═══ Recorded information ═══
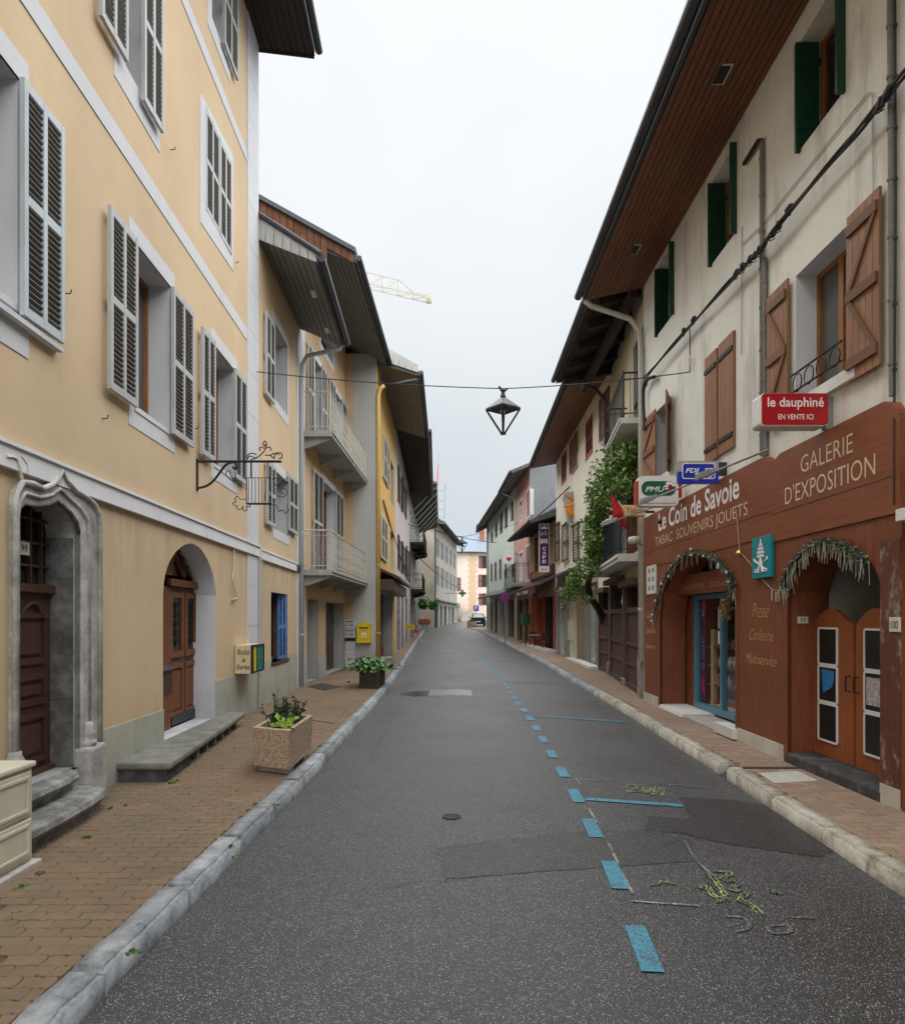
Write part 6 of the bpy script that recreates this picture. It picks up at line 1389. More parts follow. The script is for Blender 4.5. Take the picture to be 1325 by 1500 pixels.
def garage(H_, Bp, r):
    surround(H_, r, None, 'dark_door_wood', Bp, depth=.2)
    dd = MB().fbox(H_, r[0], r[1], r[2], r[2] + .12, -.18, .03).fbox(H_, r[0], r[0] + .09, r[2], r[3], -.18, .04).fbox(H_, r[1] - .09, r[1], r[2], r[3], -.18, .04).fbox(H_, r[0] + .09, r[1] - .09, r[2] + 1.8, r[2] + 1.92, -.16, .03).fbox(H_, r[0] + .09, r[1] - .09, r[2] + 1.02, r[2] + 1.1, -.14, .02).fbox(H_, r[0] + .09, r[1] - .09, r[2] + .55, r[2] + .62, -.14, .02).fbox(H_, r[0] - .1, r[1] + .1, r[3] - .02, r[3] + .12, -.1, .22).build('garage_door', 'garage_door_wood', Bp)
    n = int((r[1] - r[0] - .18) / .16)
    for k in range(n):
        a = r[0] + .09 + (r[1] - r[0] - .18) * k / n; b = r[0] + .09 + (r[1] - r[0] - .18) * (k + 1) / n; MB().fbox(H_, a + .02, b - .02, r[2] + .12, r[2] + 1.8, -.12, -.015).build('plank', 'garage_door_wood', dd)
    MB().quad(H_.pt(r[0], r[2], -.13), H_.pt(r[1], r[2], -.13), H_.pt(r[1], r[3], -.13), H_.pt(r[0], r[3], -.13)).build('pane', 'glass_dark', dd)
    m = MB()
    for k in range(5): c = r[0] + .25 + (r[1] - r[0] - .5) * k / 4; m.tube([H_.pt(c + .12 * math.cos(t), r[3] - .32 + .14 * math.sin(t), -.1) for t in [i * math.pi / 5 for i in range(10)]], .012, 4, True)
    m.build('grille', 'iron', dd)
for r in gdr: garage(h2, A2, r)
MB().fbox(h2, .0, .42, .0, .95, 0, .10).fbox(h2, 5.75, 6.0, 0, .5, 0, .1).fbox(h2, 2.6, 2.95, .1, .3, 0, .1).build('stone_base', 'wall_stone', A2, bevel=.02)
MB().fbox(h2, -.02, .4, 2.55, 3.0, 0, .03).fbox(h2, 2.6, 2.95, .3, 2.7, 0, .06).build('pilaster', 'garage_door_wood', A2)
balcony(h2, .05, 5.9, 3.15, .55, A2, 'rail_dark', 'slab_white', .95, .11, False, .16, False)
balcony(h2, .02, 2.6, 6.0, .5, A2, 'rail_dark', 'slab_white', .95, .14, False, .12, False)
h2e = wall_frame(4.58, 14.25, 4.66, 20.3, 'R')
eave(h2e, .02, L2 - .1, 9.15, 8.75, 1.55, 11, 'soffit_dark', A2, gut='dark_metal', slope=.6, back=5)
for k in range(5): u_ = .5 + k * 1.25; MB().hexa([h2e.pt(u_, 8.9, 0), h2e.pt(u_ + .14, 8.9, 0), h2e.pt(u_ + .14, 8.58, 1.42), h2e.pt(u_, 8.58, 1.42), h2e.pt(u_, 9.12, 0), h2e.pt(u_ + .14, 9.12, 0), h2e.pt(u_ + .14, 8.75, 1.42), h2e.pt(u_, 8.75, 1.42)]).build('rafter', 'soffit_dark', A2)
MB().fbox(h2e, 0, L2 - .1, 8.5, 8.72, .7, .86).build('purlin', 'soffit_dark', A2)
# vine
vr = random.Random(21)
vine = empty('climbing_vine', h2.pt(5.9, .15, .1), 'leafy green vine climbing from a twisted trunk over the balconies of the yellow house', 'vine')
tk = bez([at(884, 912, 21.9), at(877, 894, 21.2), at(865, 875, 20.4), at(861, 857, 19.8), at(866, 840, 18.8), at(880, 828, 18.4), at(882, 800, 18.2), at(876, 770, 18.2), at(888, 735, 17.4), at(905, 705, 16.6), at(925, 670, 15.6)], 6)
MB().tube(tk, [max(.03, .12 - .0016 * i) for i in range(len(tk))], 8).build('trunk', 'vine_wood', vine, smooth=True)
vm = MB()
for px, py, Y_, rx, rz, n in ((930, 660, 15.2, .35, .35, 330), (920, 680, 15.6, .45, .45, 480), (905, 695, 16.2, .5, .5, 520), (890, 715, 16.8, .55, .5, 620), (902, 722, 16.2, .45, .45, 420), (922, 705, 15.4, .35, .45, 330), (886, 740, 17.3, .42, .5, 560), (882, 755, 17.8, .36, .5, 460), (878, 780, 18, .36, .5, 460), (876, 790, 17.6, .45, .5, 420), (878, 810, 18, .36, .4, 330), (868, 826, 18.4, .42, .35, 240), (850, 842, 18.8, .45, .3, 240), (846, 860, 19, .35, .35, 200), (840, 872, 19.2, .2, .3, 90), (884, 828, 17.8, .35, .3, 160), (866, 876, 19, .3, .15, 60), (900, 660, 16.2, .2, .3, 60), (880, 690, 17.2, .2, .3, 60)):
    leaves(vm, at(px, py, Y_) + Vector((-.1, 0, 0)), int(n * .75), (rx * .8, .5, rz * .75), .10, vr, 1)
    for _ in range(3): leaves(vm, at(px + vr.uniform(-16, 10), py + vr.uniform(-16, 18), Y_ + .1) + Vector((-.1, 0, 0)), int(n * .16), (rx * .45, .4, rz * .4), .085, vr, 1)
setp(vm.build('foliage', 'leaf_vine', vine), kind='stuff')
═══
What is being asked -
Reproduce the whole listing word for word, setting aside any pictures.

The completed task -
Write part 6 of the bpy script that recreates this picture. It picks up at line 1389. More parts follow. The script is for Blender 4.5. Take the picture to be 1325 by 1500 pixels.
def garage(H_, Bp, r):
    surround(H_, r, None, 'dark_door_wood', Bp, depth=.2)
    dd = MB().fbox(H_, r[0], r[1], r[2], r[2] + .12, -.18, .03).fbox(H_, r[0], r[0] + .09, r[2], r[3], -.18, .04).fbox(H_, r[1] - .09, r[1], r[2], r[3], -.18, .04).fbox(H_, r[0] + .09, r[1] - .09, r[2] + 1.8, r[2] + 1.92, -.16, .03).fbox(H_, r[0] + .09, r[1] - .09, r[2] + 1.02, r[2] + 1.1, -.14, .02).fbox(H_, r[0] + .09, r[1] - .09, r[2] + .55, r[2] + .62, -.14, .02).fbox(H_, r[0] - .1, r[1] + .1, r[3] - .02, r[3] + .12, -.1, .22).build('garage_door', 'garage_door_wood', Bp)
    n = int((r[1] - r[0] - .18) / .16)
    for k in range(n):
        a = r[0] + .09 + (r[1] - r[0] - .18) * k / n; b = r[0] + .09 + (r[1] - r[0] - .18) * (k + 1) / n; MB().fbox(H_, a + .02, b - .02, r[2] + .12, r[2] + 1.8, -.12, -.015).build('plank', 'garage_door_wood', dd)
    MB().quad(H_.pt(r[0], r[2], -.13), H_.pt(r[1], r[2], -.13), H_.pt(r[1], r[3], -.13), H_.pt(r[0], r[3], -.13)).build('pane', 'glass_dark', dd)
    m = MB()
    for k in range(5): c = r[0] + .25 + (r[1] - r[0] - .5) * k / 4; m.tube([H_.pt(c + .12 * math.cos(t), r[3] - .32 + .14 * math.sin(t), -.1) for t in [i * math.pi / 5 for i in range(10)]], .012, 4, True)
    m.build('grille', 'iron', dd)
for r in gdr: garage(h2, A2, r)
MB().fbox(h2, .0, .42, .0, .95, 0, .10).fbox(h2, 5.75, 6.0, 0, .5, 0, .1).fbox(h2, 2.6, 2.95, .1, .3, 0, .1).build('stone_base', 'wall_stone', A2, bevel=.02)
MB().fbox(h2, -.02, .4, 2.55, 3.0, 0, .03).fbox(h2, 2.6, 2.95, .3, 2.7, 0, .06).build('pilaster', 'garage_door_wood', A2)
balcony(h2, .05, 5.9, 3.15, .55, A2, 'rail_dark', 'slab_white', .95, .11, False, .16, False)
balcony(h2, .02, 2.6, 6.0, .5, A2, 'rail_dark', 'slab_white', .95, .14, False, .12, False)
h2e = wall_frame(4.58, 14.25, 4.66, 20.3, 'R')
eave(h2e, .02, L2 - .1, 9.15, 8.75, 1.55, 11, 'soffit_dark', A2, gut='dark_metal', slope=.6, back=5)
for k in range(5): u_ = .5 + k * 1.25; MB().hexa([h2e.pt(u_, 8.9, 0), h2e.pt(u_ + .14, 8.9, 0), h2e.pt(u_ + .14, 8.58, 1.42), h2e.pt(u_, 8.58, 1.42), h2e.pt(u_, 9.12, 0), h2e.pt(u_ + .14, 9.12, 0), h2e.pt(u_ + .14, 8.75, 1.42), h2e.pt(u_, 8.75, 1.42)]).build('rafter', 'soffit_dark', A2)
MB().fbox(h2e, 0, L2 - .1, 8.5, 8.72, .7, .86).build('purlin', 'soffit_dark', A2)
# vine
vr = random.Random(21)
vine = empty('climbing_vine', h2.pt(5.9, .15, .1), 'leafy green vine climbing from a twisted trunk over the balconies of the yellow house', 'vine')
tk = bez([at(884, 912, 21.9), at(877, 894, 21.2), at(865, 875, 20.4), at(861, 857, 19.8), at(866, 840, 18.8), at(880, 828, 18.4), at(882, 800, 18.2), at(876, 770, 18.2), at(888, 735, 17.4), at(905, 705, 16.6), at(925, 670, 15.6)], 6)
MB().tube(tk, [max(.03, .12 - .0016 * i) for i in range(len(tk))], 8).build('trunk', 'vine_wood', vine, smooth=True)
vm = MB()
for px, py, Y_, rx, rz, n in ((930, 660, 15.2, .35, .35, 330), (920, 680, 15.6, .45, .45, 480), (905, 695, 16.2, .5, .5, 520), (890, 715, 16.8, .55, .5, 620), (902, 722, 16.2, .45, .45, 420), (922, 705, 15.4, .35, .45, 330), (886, 740, 17.3, .42, .5, 560), (882, 755, 17.8, .36, .5, 460), (878, 780, 18, .36, .5, 460), (876, 790, 17.6, .45, .5, 420), (878, 810, 18, .36, .4, 330), (868, 826, 18.4, .42, .35, 240), (850, 842, 18.8, .45, .3, 240), (846, 860, 19, .35, .35, 200), (840, 872, 19.2, .2, .3, 90), (884, 828, 17.8, .35, .3, 160), (866, 876, 19, .3, .15, 60), (900, 660, 16.2, .2, .3, 60), (880, 690, 17.2, .2, .3, 60)):
    leaves(vm, at(px, py, Y_) + Vector((-.1, 0, 0)), int(n * .75), (rx * .8, .5, rz * .75), .10, vr, 1)
    for _ in range(3): leaves(vm, at(px + vr.uniform(-16, 10), py + vr.uniform(-16, 18), Y_ + .1) + Vector((-.1, 0, 0)), int(n * .16), (rx * .45, .4, rz * .4), .085, vr, 1)
setp(vm.build('foliage', 'leaf_vine', vine), kind='stuff')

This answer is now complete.